SUPPLIED INFORMATION:
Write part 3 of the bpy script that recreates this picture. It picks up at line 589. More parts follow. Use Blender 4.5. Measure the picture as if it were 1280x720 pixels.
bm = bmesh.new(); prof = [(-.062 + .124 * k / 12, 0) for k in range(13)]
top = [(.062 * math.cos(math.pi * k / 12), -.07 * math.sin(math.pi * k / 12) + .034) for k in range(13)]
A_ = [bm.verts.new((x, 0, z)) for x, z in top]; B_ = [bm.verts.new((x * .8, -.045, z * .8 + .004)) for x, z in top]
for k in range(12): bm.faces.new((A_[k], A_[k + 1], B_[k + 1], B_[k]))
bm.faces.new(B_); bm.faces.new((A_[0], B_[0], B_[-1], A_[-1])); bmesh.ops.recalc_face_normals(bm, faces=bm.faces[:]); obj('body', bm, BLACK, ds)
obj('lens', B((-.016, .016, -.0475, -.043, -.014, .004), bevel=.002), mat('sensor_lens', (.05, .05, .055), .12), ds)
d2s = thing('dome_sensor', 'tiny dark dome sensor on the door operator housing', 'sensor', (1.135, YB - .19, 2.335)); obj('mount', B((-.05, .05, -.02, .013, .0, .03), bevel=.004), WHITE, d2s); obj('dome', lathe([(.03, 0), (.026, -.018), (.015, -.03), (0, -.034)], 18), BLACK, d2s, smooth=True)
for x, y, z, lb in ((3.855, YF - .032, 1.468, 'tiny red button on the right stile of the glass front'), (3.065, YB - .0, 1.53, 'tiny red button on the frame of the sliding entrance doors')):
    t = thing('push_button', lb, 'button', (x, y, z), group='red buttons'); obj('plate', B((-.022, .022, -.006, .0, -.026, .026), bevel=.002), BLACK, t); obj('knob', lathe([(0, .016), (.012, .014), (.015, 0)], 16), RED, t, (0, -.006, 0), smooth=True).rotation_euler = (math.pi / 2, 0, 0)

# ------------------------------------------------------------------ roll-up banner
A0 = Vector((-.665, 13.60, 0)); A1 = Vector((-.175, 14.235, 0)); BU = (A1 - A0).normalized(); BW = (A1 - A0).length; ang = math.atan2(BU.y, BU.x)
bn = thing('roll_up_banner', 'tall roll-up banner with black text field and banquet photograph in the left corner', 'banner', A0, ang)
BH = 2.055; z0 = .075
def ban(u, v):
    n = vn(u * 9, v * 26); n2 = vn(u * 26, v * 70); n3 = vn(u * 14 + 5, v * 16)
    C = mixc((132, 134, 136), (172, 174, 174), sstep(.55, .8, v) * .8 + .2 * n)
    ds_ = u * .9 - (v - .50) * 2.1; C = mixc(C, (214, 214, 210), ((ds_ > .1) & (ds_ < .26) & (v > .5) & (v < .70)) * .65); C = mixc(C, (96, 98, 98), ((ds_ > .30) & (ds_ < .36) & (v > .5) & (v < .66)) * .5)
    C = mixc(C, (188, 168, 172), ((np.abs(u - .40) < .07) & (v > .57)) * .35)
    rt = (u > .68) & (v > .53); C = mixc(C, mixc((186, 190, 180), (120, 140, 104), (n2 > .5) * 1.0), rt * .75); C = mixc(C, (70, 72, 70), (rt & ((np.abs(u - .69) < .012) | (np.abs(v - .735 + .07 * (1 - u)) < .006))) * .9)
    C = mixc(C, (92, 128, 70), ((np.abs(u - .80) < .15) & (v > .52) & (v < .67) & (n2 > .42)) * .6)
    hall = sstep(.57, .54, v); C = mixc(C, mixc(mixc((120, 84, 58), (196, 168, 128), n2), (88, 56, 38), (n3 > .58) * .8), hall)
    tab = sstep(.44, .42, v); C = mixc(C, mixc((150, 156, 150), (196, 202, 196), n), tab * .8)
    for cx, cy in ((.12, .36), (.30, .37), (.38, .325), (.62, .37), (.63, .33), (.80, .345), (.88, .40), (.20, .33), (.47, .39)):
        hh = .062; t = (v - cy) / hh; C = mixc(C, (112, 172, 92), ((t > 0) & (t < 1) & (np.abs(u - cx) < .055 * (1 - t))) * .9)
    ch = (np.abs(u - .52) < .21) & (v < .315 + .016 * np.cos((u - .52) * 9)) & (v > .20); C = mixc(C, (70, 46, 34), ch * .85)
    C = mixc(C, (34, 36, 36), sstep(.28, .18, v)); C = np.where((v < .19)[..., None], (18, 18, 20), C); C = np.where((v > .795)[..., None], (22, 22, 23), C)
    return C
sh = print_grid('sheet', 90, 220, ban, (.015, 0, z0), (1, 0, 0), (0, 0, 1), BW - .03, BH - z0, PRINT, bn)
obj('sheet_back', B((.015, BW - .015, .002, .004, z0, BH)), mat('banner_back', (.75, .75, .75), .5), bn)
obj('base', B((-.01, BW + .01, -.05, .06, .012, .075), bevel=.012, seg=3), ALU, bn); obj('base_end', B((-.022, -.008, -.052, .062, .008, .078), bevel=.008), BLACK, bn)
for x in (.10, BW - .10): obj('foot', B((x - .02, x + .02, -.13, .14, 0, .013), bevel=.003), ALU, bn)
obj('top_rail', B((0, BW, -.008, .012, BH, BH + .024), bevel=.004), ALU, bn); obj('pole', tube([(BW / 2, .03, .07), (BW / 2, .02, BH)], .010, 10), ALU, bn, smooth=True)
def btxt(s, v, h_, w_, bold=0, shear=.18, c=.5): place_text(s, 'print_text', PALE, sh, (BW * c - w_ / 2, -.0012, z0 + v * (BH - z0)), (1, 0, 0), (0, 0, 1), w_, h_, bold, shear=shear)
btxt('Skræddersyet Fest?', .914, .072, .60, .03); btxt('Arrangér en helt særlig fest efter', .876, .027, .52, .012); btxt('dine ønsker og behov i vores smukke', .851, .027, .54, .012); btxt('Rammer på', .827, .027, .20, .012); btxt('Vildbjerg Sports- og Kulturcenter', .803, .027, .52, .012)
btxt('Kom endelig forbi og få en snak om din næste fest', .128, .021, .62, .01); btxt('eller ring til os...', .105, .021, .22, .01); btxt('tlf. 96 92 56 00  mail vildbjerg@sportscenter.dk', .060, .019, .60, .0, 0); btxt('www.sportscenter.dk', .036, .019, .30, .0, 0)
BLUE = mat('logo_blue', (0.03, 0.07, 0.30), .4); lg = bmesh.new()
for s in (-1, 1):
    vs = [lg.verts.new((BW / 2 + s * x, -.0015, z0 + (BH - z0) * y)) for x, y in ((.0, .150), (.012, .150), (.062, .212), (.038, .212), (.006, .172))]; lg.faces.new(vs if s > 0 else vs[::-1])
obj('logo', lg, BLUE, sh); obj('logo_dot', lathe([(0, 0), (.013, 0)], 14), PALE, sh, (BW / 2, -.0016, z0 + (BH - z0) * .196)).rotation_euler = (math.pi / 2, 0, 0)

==

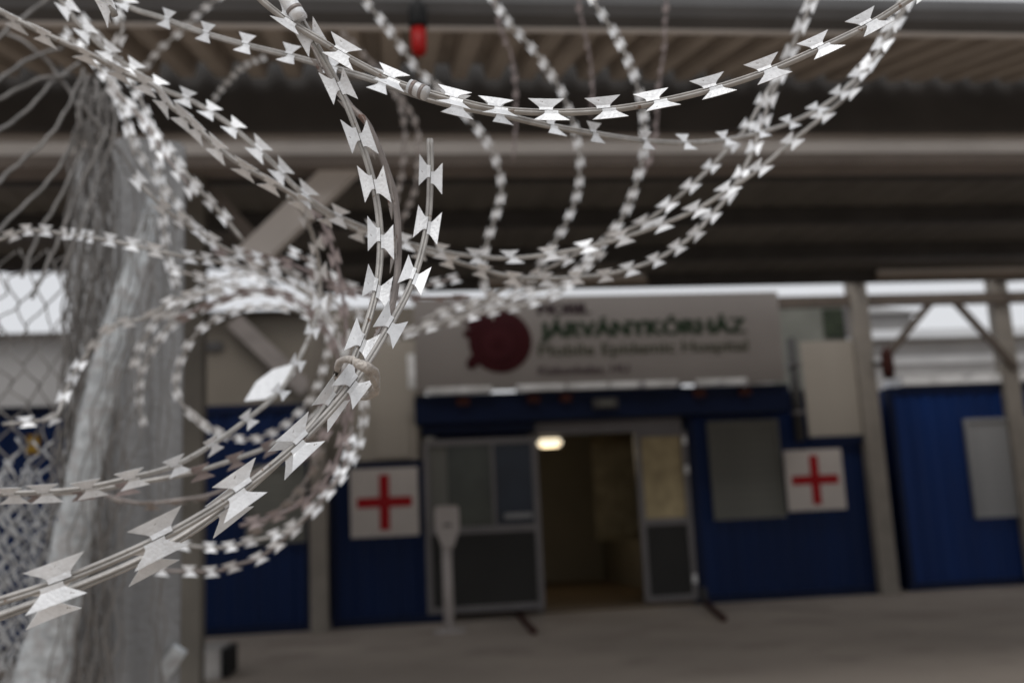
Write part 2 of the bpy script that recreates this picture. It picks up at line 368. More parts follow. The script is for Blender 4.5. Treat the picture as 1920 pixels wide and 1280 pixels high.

DESCRIPTION OF THE TASK: Repeat word for word the lines from the line containing "Write part 3" to the line containing "t = thing('push_button', lb, 'button', (x, y, z), group='red", both lines included; nothing else should appear.

ANSWER FOR THE TASK:
Write part 3 of the bpy script that recreates this picture. It picks up at line 589. More parts follow. Use Blender 4.5. Measure the picture as if it were 1280x720 pixels.
bm = bmesh.new(); prof = [(-.062 + .124 * k / 12, 0) for k in range(13)]
top = [(.062 * math.cos(math.pi * k / 12), -.07 * math.sin(math.pi * k / 12) + .034) for k in range(13)]
A_ = [bm.verts.new((x, 0, z)) for x, z in top]; B_ = [bm.verts.new((x * .8, -.045, z * .8 + .004)) for x, z in top]
for k in range(12): bm.faces.new((A_[k], A_[k + 1], B_[k + 1], B_[k]))
bm.faces.new(B_); bm.faces.new((A_[0], B_[0], B_[-1], A_[-1])); bmesh.ops.recalc_face_normals(bm, faces=bm.faces[:]); obj('body', bm, BLACK, ds)
obj('lens', B((-.016, .016, -.0475, -.043, -.014, .004), bevel=.002), mat('sensor_lens', (.05, .05, .055), .12), ds)
d2s = thing('dome_sensor', 'tiny dark dome sensor on the door operator housing', 'sensor', (1.135, YB - .19, 2.335)); obj('mount', B((-.05, .05, -.02, .013, .0, .03), bevel=.004), WHITE, d2s); obj('dome', lathe([(.03, 0), (.026, -.018), (.015, -.03), (0, -.034)], 18), BLACK, d2s, smooth=True)
for x, y, z, lb in ((3.855, YF - .032, 1.468, 'tiny red button on the right stile of the glass front'), (3.065, YB - .0, 1.53, 'tiny red button on the frame of the sliding entrance doors')):
    t = thing('push_button', lb, 'button', (x, y, z), group='red buttons'); obj('plate', B((-.022, .022, -.006, .0, -.026, .026), bevel=.002), BLACK, t); obj('knob', lathe([(0, .016), (.012, .014), (.015, 0)], 16), RED, t, (0, -.006, 0), smooth=True).rotation_euler = (math.pi / 2, 0, 0)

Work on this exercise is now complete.